IR lock-in thermography ^[2], shown in Figure 2(a), is used to detect radiation in the infrared range of the electromagnetic spectrum and produce images. Because of the long wavelength of 3-5 um, the spatial resolution of IR lock-in thermography is limited to the micron range. A Cassegrain objective, a combination of concave and convex mirrors coated with gold, is selected for this long wavelength range. Similar to Figure 1(b), Figure 2(b) shows a non-linear temperature profile with low spatial resolution due to the diffraction limit.

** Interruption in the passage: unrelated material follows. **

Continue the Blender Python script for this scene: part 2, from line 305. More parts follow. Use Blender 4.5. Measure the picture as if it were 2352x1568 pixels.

The minimal thermal conductivity is 30 percent lower than the average, which means we could underestimate ZT by 60 percent.

1. P. Mayer et al., “Theoretical and experimental investigation of the resolution and dynamic range of CCD-based thermoreflectance imaging,” Journal of the Optical Society of America A, 24, 1156-1163 (2007). [↩]
2. S. Huth et al., “Lock-in IR-thermography—a novel tool for material and device characterization,” Solid State Phenomena, 82–84, 741–746 (2002). [↩]